Musikmarkt schrumpft weiter

Der österreichische Musikmarkt ist im vergangenen Jahr nach Umsätzen um sieben Prozent zurückgegangen. Mit einem Anteil von 83 Prozent ist die CD nach wie vor das dominante Format. Digitale Downloads [online und mobil] machten 2007 sechs Prozent des Gesamtmarktes aus, nach Musik-DVDs [sieben Prozent] und vor Musikkassetten und Vinyl [0,5 Prozent]. Insgesamt wurden in Österreich im abgelaufenen Jahr 201 Millionen Euro für den Kauf von Musik ausgegegeben. 2006 waren es noch 216 Millionen Euro.

Der Umsatz mit Downloads wuchs im vergangenen Jahr um 14 Prozent. Erstmals wurde mit dem Musikverkauf über Online-Shops und Mobiltelefone die Zehnmillionengrenze sowohl beim Umsatz [zehn Millionen Euro] als auch bei den verkauften Einheiten [10,2 Millionen] überschritten.

Flatfee-Modelle

Um dem Umsatzschwund gegenzusteuern, will die IFPI nun auf Flatfee-Modelle setzen, bei denen Österreichs Internet-Nutzer gegen eine monatliche Gebühr auf ein breites Repertoire an Musik zugreifen können. Die Gebühr könne auch über Provider, Sponsoren oder Werbung finanziert werden, sagte Eder.
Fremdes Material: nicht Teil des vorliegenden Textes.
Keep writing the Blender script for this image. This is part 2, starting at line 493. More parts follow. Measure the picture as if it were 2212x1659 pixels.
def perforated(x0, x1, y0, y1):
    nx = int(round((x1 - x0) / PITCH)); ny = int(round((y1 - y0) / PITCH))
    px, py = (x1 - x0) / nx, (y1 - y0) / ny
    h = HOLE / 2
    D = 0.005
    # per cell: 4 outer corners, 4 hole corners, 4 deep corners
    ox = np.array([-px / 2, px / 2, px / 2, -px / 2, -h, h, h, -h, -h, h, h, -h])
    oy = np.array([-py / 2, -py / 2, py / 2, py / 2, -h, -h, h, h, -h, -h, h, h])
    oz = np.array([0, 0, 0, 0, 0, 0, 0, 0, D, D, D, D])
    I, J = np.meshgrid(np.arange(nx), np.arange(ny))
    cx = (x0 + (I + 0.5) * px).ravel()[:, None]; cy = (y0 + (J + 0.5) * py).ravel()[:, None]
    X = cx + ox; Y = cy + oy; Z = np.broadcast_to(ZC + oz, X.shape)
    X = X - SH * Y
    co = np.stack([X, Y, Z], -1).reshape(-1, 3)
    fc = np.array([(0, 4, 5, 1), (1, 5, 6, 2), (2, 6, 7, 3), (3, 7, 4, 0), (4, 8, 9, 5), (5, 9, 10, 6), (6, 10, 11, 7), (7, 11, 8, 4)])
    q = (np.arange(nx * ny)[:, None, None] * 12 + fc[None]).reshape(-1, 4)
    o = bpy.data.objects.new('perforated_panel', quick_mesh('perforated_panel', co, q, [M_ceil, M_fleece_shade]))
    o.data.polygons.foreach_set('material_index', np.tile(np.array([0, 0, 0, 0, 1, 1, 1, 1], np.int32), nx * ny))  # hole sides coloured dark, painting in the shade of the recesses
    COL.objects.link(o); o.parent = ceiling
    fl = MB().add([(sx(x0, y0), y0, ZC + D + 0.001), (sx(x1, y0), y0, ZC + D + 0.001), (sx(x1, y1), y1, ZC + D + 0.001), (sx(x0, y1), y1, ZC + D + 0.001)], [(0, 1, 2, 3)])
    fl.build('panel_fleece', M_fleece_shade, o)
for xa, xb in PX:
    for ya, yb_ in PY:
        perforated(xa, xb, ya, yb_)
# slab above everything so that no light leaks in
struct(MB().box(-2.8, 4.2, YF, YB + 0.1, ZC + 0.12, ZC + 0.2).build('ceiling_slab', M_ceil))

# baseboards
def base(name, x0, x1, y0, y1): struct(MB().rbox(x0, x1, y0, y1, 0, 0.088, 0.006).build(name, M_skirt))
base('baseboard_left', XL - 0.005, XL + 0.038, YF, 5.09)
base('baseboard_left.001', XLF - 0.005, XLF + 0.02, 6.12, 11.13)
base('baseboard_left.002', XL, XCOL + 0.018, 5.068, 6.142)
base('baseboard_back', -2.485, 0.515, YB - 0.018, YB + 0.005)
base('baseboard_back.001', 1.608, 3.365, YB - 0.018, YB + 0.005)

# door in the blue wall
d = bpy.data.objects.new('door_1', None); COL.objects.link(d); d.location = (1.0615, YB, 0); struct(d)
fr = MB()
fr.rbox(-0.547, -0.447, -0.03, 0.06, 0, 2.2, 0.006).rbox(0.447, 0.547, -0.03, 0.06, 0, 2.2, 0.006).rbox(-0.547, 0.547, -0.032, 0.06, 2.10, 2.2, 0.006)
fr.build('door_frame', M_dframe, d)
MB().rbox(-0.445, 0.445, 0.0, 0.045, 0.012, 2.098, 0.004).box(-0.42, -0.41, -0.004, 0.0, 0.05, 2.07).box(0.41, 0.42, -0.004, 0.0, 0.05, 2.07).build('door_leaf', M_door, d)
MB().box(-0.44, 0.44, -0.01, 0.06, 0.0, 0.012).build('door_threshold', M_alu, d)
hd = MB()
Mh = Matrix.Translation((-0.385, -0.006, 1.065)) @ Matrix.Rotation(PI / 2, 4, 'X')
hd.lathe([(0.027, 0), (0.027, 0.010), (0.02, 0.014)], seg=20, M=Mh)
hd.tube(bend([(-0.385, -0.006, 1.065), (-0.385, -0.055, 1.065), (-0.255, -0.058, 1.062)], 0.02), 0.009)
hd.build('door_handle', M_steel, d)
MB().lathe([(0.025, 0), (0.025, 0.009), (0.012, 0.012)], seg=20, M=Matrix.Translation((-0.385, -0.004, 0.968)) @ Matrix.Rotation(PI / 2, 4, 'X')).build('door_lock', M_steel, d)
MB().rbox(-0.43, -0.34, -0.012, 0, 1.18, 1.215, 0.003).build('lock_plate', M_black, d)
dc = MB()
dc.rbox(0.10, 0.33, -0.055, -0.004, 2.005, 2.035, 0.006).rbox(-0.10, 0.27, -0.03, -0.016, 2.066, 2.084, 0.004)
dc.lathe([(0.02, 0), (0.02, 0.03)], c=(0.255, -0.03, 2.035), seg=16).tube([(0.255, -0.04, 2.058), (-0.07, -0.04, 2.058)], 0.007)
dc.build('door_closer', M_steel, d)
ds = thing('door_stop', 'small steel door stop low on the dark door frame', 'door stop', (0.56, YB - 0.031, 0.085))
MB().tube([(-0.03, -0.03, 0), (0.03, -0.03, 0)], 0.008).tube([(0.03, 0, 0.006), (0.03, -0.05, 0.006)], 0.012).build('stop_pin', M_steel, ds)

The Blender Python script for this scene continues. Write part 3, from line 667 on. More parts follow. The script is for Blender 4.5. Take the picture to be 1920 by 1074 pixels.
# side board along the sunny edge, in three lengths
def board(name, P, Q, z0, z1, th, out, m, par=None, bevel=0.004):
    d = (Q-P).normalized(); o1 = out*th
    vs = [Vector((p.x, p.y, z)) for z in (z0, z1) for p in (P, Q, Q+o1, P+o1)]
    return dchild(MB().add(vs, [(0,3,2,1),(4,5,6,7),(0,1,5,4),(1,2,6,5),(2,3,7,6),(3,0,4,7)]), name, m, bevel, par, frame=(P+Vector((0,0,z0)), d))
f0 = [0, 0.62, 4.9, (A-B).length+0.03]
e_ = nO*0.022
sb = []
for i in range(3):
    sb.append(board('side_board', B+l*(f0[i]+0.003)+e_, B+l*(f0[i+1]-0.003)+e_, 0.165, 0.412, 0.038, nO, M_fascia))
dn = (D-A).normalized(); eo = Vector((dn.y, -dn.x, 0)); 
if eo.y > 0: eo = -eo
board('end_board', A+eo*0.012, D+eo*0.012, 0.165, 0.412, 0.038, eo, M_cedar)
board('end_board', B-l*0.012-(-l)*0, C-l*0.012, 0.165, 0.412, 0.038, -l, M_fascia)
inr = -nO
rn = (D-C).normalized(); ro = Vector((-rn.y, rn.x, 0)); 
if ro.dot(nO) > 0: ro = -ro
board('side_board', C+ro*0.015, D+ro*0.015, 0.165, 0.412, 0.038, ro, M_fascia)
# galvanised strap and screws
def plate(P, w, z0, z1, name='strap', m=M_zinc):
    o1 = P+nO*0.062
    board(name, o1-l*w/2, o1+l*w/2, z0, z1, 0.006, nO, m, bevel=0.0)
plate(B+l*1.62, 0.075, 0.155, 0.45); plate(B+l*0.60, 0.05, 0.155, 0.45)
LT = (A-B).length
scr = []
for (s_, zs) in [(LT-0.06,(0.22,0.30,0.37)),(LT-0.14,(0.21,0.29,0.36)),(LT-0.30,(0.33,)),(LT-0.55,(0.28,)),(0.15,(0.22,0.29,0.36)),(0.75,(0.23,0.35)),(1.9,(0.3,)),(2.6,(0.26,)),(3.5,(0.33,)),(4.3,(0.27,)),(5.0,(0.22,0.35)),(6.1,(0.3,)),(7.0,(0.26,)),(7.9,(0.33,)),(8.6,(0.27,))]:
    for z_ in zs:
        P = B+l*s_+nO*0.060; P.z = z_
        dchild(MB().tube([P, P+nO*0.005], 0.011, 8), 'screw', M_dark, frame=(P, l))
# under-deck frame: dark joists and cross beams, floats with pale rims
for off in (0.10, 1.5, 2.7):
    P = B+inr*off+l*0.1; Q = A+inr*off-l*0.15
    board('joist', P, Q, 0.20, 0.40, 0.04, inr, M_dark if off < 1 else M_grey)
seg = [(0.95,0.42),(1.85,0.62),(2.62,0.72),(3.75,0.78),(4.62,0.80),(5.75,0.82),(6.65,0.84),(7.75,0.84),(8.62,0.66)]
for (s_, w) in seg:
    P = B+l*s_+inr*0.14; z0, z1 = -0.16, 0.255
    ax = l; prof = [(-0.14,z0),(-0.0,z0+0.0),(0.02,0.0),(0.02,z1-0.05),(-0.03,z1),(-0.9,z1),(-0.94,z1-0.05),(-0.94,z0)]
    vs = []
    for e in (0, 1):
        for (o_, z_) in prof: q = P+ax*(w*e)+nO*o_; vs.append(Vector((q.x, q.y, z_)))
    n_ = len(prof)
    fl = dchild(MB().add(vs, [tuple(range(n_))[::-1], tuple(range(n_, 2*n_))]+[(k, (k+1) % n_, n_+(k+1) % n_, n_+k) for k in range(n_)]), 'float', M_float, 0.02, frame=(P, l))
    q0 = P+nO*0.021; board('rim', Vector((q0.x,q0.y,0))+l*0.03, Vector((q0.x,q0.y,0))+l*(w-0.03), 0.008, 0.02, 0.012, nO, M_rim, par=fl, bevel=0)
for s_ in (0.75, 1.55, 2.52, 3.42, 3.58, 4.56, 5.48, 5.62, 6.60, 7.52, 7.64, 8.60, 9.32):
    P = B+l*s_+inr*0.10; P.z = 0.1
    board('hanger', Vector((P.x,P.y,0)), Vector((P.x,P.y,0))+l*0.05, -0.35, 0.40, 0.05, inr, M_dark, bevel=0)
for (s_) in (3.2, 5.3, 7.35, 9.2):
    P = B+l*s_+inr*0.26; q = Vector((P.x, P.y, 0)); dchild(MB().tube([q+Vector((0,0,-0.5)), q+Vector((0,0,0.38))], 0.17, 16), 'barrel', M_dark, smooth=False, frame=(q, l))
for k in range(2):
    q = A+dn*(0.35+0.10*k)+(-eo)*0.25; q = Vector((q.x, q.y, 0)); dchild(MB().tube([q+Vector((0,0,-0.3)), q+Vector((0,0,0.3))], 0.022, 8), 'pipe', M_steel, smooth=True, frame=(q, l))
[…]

Man habe sich nun an die Provider gewandt, um sie zur Mitarbeit zu bewegen, denn für solche Modelle seien Partner notwendig, sagte Eder: "Sie sind nicht selbst gesteuert."

Erste Gespräche

Auf Ebene der Wirtschaftskammer sei man bereits an die Provider herangetreten, sagte IFPI-Austria-Geschäftsführer Franz Medwenitsch. Die ersten Reaktionen seien positiv gewesen. Einen Zeitplan oder gar konkrete Gebührenmodelle gebe es aber noch nicht.

Nutzung oder Besitz

Die Musikwirtschaft wolle gemeinsam mit den Internet-Anbietern "vielschichtige Modelle" ausarbeiten, kündigte Eder an.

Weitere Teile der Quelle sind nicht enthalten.